ファントムスレッドとか寝ても覚めてもの女たちもやばいな!と思ったけど、あのひとたちは「自分は普通の人が好きな人に拒絶されたときの対応とはズレた対応をするけど、この道から外れることはしない、だって、わたしが彼のことをこの世で1番愛してるもの。誰がなんと言おうとわたしはわたしの道を行く」って感じだった気がするんですが、一方テルコは「なんでこのままじゃダメなの?愛し愛され合うことがそんなに重要?わたしが彼のことを大事に思うこと・私が彼でありたいと思うことを曲げなければいけない理由なんて全部綺麗事でしかない!ね?そうでしょ?だからあなたもそのままでいなよ!!」って言ってくるわけです。ね、これはこれでまたやばいでしょ。冷静に考えて「わたしはまもちゃんになりたいの」ってなに…?「もしくはお母さんか、お姉ちゃん。いっそのこといとこでもいいの!」ってまさにぶきみちゃんそのもの。人としてまもちゃんみたいにありたいってことだとしても(いやたぶんこんなぬるい気持ちじゃなかった気がするんだよなあ。ほんまに純粋に"田中守"になりたいって言ってるように聞こえたん。不純な純粋やけど。)、映画中ではテルコが感じるまもちゃんの人としての魅力もあんまり言い表されてなかった気がするからなんでそうなったのか不思議なまま。すき→彼が私から離れていきそう→彼になりたい→彼に好きな人ができる→執着がテルコのなかで繋がるんやからテルコはかなり捻れに捻れに捻れまくった人間なんやと思う。

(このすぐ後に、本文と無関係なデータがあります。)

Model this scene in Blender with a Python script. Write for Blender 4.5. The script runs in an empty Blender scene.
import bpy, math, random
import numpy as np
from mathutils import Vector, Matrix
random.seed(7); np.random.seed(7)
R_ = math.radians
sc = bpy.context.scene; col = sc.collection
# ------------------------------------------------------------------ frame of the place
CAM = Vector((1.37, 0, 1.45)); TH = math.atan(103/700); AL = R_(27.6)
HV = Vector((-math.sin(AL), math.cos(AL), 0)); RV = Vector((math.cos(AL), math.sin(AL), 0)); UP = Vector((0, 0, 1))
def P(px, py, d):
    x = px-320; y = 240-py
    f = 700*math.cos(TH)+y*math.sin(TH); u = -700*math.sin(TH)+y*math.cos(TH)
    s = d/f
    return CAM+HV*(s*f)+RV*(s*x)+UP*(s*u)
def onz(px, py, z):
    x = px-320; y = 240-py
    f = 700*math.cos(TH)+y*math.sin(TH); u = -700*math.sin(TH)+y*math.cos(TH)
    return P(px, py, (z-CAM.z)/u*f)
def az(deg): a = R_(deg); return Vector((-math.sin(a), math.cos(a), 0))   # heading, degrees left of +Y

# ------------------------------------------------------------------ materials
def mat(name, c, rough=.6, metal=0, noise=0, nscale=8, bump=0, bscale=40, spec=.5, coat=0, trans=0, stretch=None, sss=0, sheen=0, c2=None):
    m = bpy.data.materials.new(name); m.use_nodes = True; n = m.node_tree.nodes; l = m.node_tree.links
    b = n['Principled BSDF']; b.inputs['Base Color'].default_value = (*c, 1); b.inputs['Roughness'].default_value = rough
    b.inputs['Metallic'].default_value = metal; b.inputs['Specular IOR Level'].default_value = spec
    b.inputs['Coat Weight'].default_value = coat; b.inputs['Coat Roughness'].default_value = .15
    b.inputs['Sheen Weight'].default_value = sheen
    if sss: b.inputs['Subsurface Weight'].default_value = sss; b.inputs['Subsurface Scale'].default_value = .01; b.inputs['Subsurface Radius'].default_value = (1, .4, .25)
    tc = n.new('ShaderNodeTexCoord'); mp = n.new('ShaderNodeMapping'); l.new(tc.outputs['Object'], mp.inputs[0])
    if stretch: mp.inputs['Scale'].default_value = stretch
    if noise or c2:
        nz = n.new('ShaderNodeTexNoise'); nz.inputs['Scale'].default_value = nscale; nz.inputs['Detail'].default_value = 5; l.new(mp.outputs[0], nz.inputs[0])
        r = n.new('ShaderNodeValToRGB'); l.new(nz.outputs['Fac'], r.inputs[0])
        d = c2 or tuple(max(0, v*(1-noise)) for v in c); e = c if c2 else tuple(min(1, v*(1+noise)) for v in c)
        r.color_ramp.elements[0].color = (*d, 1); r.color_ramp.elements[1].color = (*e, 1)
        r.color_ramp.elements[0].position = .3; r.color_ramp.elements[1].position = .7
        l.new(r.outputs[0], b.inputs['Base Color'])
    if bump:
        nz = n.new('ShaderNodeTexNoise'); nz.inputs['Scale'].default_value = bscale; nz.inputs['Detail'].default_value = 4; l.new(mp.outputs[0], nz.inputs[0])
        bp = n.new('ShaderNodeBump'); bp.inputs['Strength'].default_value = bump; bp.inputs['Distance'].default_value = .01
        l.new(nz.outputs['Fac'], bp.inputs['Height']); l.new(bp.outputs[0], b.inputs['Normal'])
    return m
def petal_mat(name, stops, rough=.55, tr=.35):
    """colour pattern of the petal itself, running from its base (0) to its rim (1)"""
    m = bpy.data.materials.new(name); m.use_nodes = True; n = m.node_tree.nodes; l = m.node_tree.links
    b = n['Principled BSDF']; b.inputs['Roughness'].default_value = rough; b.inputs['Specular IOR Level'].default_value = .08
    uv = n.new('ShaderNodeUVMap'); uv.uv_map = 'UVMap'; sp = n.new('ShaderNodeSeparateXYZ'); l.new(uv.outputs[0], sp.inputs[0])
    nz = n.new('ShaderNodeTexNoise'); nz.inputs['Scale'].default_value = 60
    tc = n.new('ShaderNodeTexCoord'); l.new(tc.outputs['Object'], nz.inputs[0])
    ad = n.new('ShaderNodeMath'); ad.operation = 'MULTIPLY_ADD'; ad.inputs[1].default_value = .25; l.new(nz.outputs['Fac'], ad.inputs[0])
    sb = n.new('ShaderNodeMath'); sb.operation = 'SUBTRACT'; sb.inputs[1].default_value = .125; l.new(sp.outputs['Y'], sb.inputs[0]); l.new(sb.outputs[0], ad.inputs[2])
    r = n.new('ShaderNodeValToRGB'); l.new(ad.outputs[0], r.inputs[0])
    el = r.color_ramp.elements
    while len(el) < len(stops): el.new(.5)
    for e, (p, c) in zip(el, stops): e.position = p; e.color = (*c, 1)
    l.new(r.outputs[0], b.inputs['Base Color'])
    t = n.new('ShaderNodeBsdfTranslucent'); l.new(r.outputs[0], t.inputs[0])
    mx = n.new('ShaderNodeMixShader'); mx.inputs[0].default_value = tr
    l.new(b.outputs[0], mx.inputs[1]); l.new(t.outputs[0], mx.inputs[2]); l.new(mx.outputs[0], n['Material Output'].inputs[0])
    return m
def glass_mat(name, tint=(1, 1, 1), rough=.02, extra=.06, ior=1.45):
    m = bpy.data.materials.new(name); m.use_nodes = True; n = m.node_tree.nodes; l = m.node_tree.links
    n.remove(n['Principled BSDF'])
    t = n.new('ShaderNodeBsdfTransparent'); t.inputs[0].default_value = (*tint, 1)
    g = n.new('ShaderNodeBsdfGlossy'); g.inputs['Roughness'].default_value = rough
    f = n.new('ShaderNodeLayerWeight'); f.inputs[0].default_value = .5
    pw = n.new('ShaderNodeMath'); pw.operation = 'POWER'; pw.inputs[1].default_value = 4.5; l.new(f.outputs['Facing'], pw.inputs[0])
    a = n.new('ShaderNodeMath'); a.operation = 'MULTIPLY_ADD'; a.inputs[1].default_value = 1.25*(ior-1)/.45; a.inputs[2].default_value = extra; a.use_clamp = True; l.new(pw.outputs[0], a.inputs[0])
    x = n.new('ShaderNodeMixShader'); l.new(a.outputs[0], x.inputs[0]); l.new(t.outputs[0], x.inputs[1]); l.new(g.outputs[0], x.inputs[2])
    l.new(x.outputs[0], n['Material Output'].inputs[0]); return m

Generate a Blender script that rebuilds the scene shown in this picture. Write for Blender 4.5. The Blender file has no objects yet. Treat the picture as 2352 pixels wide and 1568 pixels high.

この映画、宣伝が上手だったなあも思わざるを得なかったです。いつまでもはっきりしない関係、彼にすきな人ができる。の2点だけを前情報として予告でみてたので、てっきりもやもやしながらも最終的にはちゃんと離れられるのかと思ってたら、まさかテルコのなかに「愛がなんだ」の先があるとは思いもしなかった。そ、そっちか〜!やられた〜!テルコの不毛で、いいように使われてるだけの恋をみてたのにいつのまにかテルコは一歩先にいて最後の最後でそれに気づくだなんて。ドン引きしながらも映画としてはなかなか上手い作りだと思いました。


まもちゃんとテルコ、中原くんと陽子ちゃん、まもちゃんとすみれさん。みんな上手いこといかない恋愛を抱えてる。離れようとしたり、でもやっぱりすきだからってなったりするひとがいて、あっやっぱりそれが普通やんな?と思うと同時にテルコの異常さが際立ってゆく。そんな彼女と岸井さんの女の子を纏った女性の演技がぴったりでよかったです。ワンピースにパーカーとかが似合う反面、デートで着てる、たぶんちょっと頑張っておしゃれしてる服がわたしにはちょっと着られてる風にみえて、気持ちが空回りしちゃって頑張りすぎてちぐはぐになっちゃってるのかなとか考えるのが楽しかった。